THE TASK: Gather up the lines with the word "objects" in them.

===== DATA EXTRACT

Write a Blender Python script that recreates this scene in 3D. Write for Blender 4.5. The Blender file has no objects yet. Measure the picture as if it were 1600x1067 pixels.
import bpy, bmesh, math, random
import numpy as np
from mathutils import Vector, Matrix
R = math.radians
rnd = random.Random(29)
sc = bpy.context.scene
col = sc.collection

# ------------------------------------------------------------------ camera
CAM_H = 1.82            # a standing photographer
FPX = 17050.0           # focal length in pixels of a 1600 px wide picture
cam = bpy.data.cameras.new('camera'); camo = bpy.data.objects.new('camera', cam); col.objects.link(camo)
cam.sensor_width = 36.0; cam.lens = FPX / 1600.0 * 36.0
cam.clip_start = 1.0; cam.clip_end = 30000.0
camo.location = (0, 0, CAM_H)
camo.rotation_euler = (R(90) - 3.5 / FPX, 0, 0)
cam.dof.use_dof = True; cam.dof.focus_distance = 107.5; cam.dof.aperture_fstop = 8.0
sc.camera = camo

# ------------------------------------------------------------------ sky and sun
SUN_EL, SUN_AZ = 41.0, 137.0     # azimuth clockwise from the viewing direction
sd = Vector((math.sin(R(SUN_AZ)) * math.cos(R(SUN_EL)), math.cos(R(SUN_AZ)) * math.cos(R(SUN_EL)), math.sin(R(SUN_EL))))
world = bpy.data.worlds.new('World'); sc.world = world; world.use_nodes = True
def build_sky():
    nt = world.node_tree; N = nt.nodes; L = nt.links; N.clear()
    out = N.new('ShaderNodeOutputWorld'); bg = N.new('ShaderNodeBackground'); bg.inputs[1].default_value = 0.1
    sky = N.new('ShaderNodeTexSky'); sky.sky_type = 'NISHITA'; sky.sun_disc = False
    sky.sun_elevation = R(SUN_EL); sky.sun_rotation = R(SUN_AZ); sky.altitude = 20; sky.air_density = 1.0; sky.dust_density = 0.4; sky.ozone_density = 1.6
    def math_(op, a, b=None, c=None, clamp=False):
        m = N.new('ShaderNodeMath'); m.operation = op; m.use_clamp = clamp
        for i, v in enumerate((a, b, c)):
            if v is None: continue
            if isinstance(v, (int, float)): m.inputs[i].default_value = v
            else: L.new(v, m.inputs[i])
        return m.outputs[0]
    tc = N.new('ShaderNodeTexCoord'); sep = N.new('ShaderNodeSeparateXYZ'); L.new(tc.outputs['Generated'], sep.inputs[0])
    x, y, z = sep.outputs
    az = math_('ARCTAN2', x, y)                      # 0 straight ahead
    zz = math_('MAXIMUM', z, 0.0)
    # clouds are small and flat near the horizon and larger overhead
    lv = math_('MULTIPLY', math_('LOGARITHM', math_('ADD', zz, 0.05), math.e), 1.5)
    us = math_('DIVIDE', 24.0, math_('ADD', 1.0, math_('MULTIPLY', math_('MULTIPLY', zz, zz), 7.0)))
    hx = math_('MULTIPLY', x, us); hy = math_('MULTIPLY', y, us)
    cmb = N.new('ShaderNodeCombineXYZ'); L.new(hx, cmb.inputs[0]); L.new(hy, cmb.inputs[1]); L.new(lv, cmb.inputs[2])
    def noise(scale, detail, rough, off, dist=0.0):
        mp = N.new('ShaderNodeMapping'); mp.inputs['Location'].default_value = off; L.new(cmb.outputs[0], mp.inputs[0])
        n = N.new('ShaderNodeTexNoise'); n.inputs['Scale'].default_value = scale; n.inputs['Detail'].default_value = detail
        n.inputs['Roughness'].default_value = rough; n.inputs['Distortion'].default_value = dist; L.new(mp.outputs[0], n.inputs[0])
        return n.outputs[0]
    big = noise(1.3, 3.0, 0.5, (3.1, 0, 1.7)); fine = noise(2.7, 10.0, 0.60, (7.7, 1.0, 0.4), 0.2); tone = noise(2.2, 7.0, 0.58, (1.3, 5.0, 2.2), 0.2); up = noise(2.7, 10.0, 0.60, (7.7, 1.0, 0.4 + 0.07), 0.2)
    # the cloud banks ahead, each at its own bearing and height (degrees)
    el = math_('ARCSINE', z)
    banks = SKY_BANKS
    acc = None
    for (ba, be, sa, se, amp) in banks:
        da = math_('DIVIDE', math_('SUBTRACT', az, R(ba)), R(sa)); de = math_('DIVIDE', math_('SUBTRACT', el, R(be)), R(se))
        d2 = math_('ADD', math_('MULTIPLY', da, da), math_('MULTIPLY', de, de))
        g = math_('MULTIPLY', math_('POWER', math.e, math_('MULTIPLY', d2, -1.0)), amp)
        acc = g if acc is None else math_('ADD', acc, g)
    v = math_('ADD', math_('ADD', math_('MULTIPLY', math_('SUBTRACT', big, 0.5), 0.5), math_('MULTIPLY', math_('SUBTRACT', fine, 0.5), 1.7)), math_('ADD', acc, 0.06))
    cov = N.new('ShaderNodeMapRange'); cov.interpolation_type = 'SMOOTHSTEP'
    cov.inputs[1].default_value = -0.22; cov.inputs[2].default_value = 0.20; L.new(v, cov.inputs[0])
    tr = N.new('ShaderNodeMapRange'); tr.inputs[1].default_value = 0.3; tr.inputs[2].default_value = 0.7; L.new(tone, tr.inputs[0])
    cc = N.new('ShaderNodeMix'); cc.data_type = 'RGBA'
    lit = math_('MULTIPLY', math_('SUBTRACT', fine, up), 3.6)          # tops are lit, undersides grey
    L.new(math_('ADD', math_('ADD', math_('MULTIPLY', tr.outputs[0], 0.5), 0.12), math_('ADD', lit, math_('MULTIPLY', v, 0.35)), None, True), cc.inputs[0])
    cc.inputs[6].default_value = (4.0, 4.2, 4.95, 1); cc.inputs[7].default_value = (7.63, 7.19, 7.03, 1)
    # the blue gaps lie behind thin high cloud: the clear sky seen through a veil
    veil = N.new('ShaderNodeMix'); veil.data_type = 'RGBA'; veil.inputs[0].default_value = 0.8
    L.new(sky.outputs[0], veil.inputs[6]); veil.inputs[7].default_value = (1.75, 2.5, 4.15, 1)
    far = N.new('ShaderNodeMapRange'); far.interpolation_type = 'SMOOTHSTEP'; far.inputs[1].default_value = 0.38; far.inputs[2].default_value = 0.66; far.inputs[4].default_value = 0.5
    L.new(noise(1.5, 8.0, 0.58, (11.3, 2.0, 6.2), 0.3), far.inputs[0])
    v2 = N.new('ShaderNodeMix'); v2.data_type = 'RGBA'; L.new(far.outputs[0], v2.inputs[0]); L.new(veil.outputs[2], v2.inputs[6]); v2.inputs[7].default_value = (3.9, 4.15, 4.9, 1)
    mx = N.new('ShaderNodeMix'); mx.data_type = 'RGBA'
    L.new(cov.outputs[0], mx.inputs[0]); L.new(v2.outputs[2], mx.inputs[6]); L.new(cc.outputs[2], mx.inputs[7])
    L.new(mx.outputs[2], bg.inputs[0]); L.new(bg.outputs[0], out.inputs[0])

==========

EXERCISE SOLUTION:
Write a Blender Python script that recreates this scene in 3D. Write for Blender 4.5. The Blender file has no objects yet. Measure the picture as if it were 1600x1067 pixels.
cam = bpy.data.cameras.new('camera'); camo = bpy.data.objects.new('camera', cam); col.objects.link(camo)